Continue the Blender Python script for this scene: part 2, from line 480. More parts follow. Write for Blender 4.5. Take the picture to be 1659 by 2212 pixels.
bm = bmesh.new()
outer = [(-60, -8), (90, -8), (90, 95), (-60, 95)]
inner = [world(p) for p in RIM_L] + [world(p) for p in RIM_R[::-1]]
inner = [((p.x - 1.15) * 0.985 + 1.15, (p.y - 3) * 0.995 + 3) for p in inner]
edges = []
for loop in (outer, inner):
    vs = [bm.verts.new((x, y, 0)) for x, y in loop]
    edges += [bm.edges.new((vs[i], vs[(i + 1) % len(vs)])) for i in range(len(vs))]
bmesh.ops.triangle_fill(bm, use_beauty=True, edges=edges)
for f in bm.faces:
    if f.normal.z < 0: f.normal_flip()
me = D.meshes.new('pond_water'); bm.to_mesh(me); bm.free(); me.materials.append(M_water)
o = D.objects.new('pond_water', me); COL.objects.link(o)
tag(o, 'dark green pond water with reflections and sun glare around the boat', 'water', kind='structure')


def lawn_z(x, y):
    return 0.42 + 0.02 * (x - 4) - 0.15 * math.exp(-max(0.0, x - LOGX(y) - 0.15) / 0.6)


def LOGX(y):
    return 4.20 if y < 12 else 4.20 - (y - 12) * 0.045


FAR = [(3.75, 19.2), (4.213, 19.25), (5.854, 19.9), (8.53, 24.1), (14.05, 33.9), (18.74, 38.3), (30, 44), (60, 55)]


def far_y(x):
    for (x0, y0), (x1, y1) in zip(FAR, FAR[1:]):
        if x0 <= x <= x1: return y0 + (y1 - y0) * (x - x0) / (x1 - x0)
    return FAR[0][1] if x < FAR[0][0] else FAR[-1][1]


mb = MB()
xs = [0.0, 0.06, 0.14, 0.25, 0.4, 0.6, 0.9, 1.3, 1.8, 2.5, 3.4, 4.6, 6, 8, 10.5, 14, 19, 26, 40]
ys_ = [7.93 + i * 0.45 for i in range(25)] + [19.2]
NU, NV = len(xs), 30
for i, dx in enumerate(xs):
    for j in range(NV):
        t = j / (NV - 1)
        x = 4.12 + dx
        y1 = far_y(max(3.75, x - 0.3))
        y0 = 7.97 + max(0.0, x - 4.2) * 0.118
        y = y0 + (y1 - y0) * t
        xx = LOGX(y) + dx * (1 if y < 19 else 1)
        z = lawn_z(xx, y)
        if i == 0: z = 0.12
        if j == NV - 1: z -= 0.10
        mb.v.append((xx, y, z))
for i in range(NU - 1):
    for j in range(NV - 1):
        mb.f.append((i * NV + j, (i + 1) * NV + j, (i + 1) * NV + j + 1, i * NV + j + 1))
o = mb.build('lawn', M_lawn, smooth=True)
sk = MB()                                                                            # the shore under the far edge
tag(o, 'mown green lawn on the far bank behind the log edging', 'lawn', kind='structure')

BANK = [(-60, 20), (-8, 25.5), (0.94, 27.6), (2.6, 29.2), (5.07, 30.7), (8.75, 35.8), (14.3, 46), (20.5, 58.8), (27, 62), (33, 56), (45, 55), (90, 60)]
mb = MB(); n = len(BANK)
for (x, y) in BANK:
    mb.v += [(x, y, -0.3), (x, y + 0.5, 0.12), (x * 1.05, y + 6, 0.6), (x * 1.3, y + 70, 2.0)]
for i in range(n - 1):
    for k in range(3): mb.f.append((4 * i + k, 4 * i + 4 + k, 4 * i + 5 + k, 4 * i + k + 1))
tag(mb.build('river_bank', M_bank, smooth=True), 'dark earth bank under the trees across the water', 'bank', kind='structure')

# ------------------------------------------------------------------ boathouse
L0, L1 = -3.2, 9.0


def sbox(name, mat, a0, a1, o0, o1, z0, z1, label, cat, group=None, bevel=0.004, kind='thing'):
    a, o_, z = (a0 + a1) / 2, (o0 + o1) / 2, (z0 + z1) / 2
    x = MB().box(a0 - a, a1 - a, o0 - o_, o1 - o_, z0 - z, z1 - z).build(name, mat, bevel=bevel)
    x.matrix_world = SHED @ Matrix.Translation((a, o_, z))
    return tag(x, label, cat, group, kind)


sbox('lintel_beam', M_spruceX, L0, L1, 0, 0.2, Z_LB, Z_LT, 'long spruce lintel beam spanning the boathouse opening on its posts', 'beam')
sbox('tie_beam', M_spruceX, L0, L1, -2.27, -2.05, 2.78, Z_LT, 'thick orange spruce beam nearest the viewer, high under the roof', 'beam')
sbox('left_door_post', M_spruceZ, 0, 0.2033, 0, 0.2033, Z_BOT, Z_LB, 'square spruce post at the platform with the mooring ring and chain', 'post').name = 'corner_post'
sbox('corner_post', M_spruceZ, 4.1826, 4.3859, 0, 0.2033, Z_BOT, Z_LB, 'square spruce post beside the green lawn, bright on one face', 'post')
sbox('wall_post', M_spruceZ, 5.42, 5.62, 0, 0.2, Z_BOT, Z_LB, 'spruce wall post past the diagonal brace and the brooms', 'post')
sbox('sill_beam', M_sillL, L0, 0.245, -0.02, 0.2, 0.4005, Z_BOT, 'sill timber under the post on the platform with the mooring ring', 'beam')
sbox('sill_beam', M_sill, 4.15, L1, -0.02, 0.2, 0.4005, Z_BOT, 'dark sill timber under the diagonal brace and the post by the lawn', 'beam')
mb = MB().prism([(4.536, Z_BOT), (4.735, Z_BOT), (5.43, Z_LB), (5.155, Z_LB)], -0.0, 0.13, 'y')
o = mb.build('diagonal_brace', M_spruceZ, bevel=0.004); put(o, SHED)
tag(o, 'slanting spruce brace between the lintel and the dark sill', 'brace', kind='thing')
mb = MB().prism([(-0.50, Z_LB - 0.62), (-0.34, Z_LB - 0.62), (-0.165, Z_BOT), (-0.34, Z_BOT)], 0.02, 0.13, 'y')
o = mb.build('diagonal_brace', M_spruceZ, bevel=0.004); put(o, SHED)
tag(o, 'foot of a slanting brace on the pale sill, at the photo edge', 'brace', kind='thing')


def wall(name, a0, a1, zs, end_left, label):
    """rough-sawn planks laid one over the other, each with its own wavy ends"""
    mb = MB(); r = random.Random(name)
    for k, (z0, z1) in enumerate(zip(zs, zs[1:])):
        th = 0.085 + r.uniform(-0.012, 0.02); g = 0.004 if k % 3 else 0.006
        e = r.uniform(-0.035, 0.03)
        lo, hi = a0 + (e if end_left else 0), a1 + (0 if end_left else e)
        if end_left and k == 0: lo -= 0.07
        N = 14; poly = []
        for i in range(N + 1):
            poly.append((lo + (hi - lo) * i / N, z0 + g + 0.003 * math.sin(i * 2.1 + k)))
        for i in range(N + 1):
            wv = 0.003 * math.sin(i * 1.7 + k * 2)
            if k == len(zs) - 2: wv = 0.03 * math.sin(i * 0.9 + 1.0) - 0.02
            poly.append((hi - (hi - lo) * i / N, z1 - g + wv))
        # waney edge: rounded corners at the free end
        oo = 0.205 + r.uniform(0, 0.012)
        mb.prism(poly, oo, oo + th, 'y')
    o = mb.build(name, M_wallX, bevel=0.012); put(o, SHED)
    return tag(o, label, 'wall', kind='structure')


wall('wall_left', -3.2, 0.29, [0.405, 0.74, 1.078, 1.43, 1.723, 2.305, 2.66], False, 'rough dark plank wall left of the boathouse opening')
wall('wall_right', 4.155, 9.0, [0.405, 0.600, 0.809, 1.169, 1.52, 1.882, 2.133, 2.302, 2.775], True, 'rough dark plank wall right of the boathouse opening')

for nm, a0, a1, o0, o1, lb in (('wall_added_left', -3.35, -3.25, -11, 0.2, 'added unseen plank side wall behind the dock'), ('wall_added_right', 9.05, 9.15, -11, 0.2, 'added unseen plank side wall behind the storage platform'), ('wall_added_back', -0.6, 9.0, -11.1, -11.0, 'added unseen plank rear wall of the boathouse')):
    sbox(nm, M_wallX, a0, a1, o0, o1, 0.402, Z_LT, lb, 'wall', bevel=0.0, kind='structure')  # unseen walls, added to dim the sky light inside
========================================
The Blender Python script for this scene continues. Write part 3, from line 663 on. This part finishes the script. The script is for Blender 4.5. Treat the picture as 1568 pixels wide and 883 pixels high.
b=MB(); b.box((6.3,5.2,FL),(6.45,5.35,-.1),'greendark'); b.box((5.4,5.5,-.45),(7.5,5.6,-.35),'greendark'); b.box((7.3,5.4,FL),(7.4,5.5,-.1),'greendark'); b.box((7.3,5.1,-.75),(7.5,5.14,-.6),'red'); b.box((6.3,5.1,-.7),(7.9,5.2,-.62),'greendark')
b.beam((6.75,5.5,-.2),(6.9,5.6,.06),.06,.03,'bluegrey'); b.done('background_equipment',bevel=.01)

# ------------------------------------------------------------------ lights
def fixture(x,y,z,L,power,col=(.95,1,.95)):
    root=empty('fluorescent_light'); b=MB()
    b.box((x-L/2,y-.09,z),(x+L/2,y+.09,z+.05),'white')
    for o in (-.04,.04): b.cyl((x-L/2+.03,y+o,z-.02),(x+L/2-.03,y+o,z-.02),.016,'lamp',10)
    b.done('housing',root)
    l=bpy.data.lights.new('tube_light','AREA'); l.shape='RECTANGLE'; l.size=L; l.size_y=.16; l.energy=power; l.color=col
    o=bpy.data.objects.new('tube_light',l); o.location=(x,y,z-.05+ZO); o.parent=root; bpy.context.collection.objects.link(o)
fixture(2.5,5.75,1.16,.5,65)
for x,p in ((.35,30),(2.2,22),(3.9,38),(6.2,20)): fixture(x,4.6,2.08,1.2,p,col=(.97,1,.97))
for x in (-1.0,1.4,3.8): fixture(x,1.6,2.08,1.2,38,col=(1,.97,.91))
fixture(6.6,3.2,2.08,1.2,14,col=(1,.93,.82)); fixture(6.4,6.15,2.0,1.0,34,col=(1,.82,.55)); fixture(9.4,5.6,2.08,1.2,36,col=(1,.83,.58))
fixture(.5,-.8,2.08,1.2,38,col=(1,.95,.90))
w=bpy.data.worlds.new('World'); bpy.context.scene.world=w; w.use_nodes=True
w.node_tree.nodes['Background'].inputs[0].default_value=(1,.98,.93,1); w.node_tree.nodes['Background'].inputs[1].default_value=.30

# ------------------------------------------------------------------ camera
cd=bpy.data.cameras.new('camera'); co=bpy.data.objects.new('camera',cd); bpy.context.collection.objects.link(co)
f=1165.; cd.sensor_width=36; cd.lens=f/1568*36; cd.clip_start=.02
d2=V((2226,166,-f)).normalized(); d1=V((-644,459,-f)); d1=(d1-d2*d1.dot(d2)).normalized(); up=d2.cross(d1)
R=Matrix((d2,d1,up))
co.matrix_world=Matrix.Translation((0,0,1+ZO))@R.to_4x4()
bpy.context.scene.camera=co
========================================
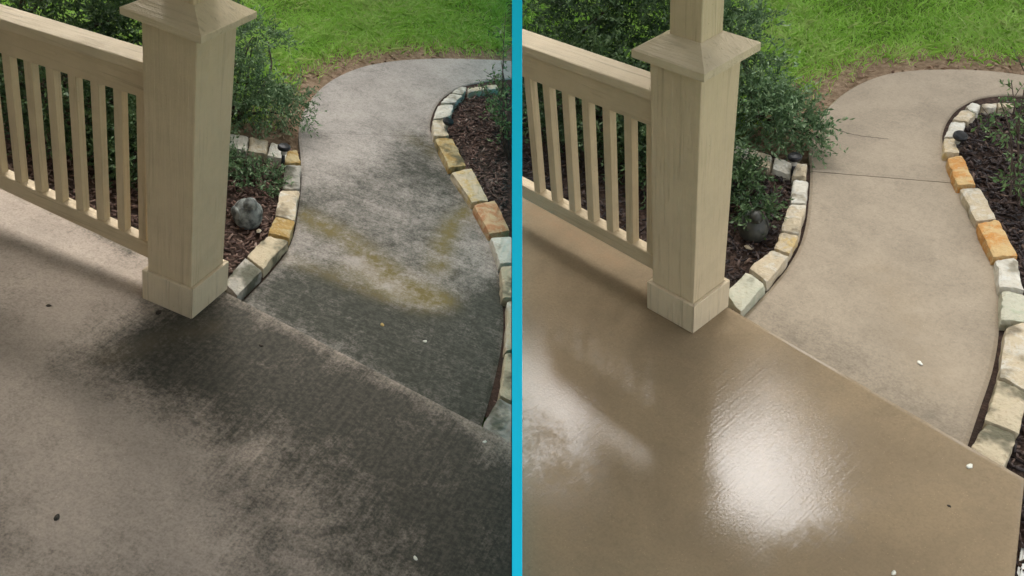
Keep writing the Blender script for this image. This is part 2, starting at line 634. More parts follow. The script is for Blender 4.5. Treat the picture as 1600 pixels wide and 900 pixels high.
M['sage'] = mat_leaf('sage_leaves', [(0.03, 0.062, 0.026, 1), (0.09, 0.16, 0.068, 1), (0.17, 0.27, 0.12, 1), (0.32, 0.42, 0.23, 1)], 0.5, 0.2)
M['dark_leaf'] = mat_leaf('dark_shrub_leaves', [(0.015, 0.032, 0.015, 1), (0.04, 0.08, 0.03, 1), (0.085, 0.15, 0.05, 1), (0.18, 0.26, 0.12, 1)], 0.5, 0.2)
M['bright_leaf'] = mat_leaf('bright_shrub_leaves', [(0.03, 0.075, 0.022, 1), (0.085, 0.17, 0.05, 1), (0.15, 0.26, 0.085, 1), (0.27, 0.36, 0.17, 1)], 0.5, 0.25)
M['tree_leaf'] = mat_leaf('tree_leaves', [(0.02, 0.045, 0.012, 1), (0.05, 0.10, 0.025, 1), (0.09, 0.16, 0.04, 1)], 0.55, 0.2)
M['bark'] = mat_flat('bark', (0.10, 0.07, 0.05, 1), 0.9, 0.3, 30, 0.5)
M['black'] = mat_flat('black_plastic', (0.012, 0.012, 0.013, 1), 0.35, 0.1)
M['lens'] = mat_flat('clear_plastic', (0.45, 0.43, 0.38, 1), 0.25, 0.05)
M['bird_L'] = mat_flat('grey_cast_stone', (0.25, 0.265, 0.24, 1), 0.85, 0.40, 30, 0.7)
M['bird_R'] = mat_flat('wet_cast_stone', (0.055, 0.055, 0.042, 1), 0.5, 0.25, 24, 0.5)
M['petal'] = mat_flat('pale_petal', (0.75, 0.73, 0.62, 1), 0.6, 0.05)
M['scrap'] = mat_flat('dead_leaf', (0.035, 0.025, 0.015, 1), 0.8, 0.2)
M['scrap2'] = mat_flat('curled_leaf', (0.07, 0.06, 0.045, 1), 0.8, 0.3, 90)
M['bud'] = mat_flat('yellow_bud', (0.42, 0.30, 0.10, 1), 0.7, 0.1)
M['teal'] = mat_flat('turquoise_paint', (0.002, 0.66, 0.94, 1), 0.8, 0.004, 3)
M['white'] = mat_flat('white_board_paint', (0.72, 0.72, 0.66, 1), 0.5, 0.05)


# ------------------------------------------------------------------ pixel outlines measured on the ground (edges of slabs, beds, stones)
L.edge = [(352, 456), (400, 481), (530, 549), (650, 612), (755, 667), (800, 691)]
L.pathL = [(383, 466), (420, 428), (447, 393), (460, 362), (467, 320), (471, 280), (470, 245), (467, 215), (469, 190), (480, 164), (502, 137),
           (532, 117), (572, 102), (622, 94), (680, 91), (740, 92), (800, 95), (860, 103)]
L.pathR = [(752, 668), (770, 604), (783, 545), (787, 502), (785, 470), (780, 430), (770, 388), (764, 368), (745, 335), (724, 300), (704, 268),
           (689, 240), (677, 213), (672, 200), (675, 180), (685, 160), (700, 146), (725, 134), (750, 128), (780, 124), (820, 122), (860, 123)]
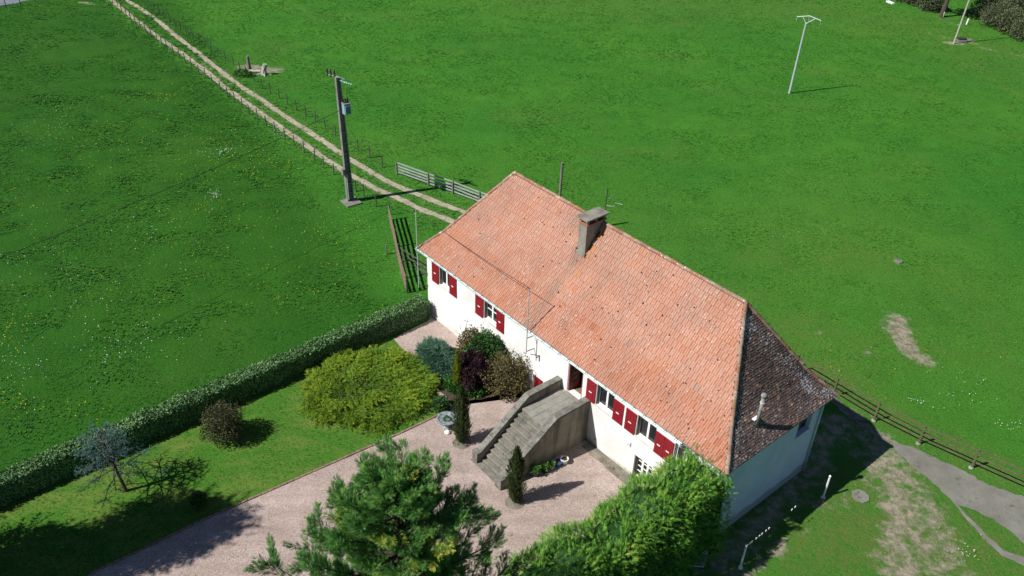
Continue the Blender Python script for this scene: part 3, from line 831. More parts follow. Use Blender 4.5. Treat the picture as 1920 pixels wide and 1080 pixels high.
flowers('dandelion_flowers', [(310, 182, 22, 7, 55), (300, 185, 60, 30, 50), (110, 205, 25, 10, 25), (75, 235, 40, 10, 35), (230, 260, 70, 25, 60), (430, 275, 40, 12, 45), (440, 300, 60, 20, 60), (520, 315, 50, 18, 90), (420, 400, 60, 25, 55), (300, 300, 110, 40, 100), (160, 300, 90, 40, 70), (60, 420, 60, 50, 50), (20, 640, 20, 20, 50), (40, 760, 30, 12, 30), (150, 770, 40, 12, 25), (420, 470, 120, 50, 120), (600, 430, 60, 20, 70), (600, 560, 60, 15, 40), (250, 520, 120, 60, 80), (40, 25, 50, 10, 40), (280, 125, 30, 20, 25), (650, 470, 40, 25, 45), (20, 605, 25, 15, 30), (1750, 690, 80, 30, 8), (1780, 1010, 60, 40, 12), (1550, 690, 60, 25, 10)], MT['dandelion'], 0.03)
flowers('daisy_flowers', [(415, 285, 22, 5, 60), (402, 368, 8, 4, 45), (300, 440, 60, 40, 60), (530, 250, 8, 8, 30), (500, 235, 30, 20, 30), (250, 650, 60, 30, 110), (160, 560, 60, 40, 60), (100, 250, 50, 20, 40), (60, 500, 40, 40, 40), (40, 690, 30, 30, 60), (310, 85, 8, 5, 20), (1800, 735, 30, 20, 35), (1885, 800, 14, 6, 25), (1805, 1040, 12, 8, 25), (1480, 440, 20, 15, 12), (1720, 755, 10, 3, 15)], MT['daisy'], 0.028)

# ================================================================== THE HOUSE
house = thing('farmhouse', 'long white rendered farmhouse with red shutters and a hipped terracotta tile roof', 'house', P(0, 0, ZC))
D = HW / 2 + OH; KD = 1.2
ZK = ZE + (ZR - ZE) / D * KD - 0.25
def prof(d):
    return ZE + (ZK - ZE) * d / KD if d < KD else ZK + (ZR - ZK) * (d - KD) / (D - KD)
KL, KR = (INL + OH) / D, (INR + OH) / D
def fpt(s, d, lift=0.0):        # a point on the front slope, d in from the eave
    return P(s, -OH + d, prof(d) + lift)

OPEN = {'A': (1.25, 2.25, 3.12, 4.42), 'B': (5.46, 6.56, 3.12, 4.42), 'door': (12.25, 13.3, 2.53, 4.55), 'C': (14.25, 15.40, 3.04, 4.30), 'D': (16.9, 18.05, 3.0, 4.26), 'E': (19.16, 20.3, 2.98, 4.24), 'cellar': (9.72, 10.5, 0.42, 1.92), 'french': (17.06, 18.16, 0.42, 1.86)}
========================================
What you will do: Between the line containing "Continue the Blender Python script for this scene: part 2, from" and the line containing "return FAR[0][1] if" lies the part to return. Return it exactly, counting both of those lines.

Task output:
Continue the Blender Python script for this scene: part 2, from line 480. More parts follow. Write for Blender 4.5. Take the picture to be 1659 by 2212 pixels.
bm = bmesh.new()
outer = [(-60, -8), (90, -8), (90, 95), (-60, 95)]
inner = [world(p) for p in RIM_L] + [world(p) for p in RIM_R[::-1]]
inner = [((p.x - 1.15) * 0.985 + 1.15, (p.y - 3) * 0.995 + 3) for p in inner]
edges = []
for loop in (outer, inner):
    vs = [bm.verts.new((x, y, 0)) for x, y in loop]
    edges += [bm.edges.new((vs[i], vs[(i + 1) % len(vs)])) for i in range(len(vs))]
bmesh.ops.triangle_fill(bm, use_beauty=True, edges=edges)
for f in bm.faces:
    if f.normal.z < 0: f.normal_flip()
me = D.meshes.new('pond_water'); bm.to_mesh(me); bm.free(); me.materials.append(M_water)
o = D.objects.new('pond_water', me); COL.objects.link(o)
tag(o, 'dark green pond water with reflections and sun glare around the boat', 'water', kind='structure')


def lawn_z(x, y):
    return 0.42 + 0.02 * (x - 4) - 0.15 * math.exp(-max(0.0, x - LOGX(y) - 0.15) / 0.6)


def LOGX(y):
    return 4.20 if y < 12 else 4.20 - (y - 12) * 0.045


FAR = [(3.75, 19.2), (4.213, 19.25), (5.854, 19.9), (8.53, 24.1), (14.05, 33.9), (18.74, 38.3), (30, 44), (60, 55)]


def far_y(x):
    for (x0, y0), (x1, y1) in zip(FAR, FAR[1:]):
        if x0 <= x <= x1: return y0 + (y1 - y0) * (x - x0) / (x1 - x0)
    return FAR[0][1] if x < FAR[0][0] else FAR[-1][1]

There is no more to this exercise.